WHAT TO DO
Starting at the first line of the data, print each line verbatim up to and including the line bearing "None, None, M['trim'])", omitting pictures.

RECORDED INFORMATION
----------------

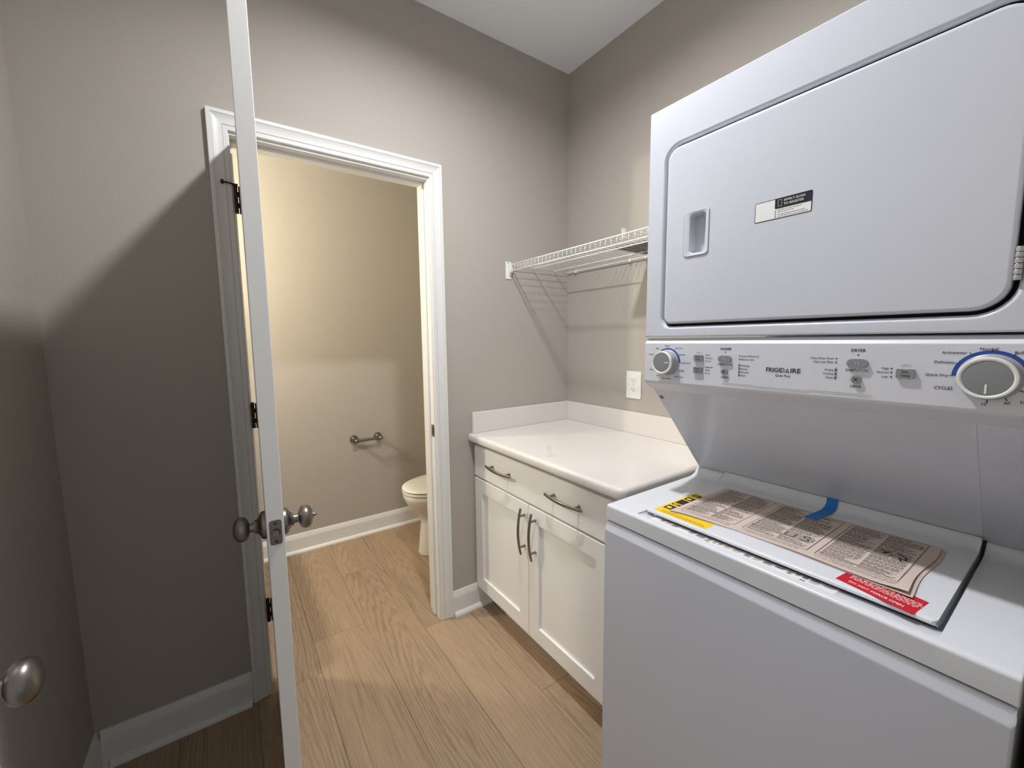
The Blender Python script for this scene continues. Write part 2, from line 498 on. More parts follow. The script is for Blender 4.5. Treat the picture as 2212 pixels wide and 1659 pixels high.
casing(t1, XL-0.0025, XR+0.0055, ZI+0.0095, 0, -1, M['trim'])
casing(t1, XL-0.0025, XR+0.0055, ZI+0.0095, T, 1, M['trim'])
frame(t1, XL, XR, ZI, 0, T, 0.041, 0.078, M['trim'])
bm = NB(); prism(bm, rrect(0.001, 0.030, 0.917, 0.974, 0.006), 'x', XR-0.0016, XR+0.0002)
sp = obj('strike_plate', bm, M['nickel'], t1, label='brushed nickel strike plate')
bm = NB(); prism(bm, rrect(0.008, 0.021, 0.933, 0.958, 0.002), 'x', XR-0.0022, XR-0.0013); obj('strike_hole', bm, M['slot'], sp)
bm = NB(); lathe(bm, [(0.0, -0.0004), (0.0042, -0.0004), (0.0042, 0.0004), (0.003, 0.001), (0, 0.001)], (XR-0.0016, 0.015, 0.966), (-1, 0, 0), 12); obj('screw', bm, M['darknickel'], sp)
bm = NB(); lathe(bm, [(0.0, -0.0004), (0.0042, -0.0004), (0.0042, 0.0004), (0.003, 0.001), (0, 0.001)], (XR-0.0016, 0.015, 0.925), (-1, 0, 0), 12); obj('screw', bm, M['darknickel'], sp)
t2 = root('trim_2', ((EX0+EX1)/2, YF, 0), 'white casing and jamb of the entry doorway', kind='structure')
casing(t2, EX0+0.0125, EX1-0.0125, ZI+0.0095, YF, 1, M['trim'])
frame(t2, EX0+0.017, EX1-0.017, ZI, YF-T, YF, None, None, M['trim'])

# ------------------------------------------------------------------ doors
KNOB = [(0.0, 0.0), (0.0325, 0.0), (0.0325, 0.006), (0.030, 0.010), (0.022, 0.0135), (0.0165, 0.018), (0.0150, 0.023), (0.0112, 0.0235),
        (0.0105, 0.031), (0.0112, 0.0335), (0.018, 0.0350), (0.0245, 0.0390), (0.0275, 0.0445), (0.0282, 0.049), (0.0272, 0.0545), (0.0235, 0.0600), (0.016, 0.0640), (0.008, 0.0655), (0.0, 0.066)]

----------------

TASK SOLUTION
The Blender Python script for this scene continues. Write part 2, from line 498 on. More parts follow. The script is for Blender 4.5. Treat the picture as 2212 pixels wide and 1659 pixels high.
casing(t1, XL-0.0025, XR+0.0055, ZI+0.0095, 0, -1, M['trim'])
casing(t1, XL-0.0025, XR+0.0055, ZI+0.0095, T, 1, M['trim'])
frame(t1, XL, XR, ZI, 0, T, 0.041, 0.078, M['trim'])
bm = NB(); prism(bm, rrect(0.001, 0.030, 0.917, 0.974, 0.006), 'x', XR-0.0016, XR+0.0002)
sp = obj('strike_plate', bm, M['nickel'], t1, label='brushed nickel strike plate')
bm = NB(); prism(bm, rrect(0.008, 0.021, 0.933, 0.958, 0.002), 'x', XR-0.0022, XR-0.0013); obj('strike_hole', bm, M['slot'], sp)
bm = NB(); lathe(bm, [(0.0, -0.0004), (0.0042, -0.0004), (0.0042, 0.0004), (0.003, 0.001), (0, 0.001)], (XR-0.0016, 0.015, 0.966), (-1, 0, 0), 12); obj('screw', bm, M['darknickel'], sp)
bm = NB(); lathe(bm, [(0.0, -0.0004), (0.0042, -0.0004), (0.0042, 0.0004), (0.003, 0.001), (0, 0.001)], (XR-0.0016, 0.015, 0.925), (-1, 0, 0), 12); obj('screw', bm, M['darknickel'], sp)
t2 = root('trim_2', ((EX0+EX1)/2, YF, 0), 'white casing and jamb of the entry doorway', kind='structure')
casing(t2, EX0+0.0125, EX1-0.0125, ZI+0.0095, YF, 1, M['trim'])
frame(t2, EX0+0.017, EX1-0.017, ZI, YF-T, YF, None, None, M['trim'])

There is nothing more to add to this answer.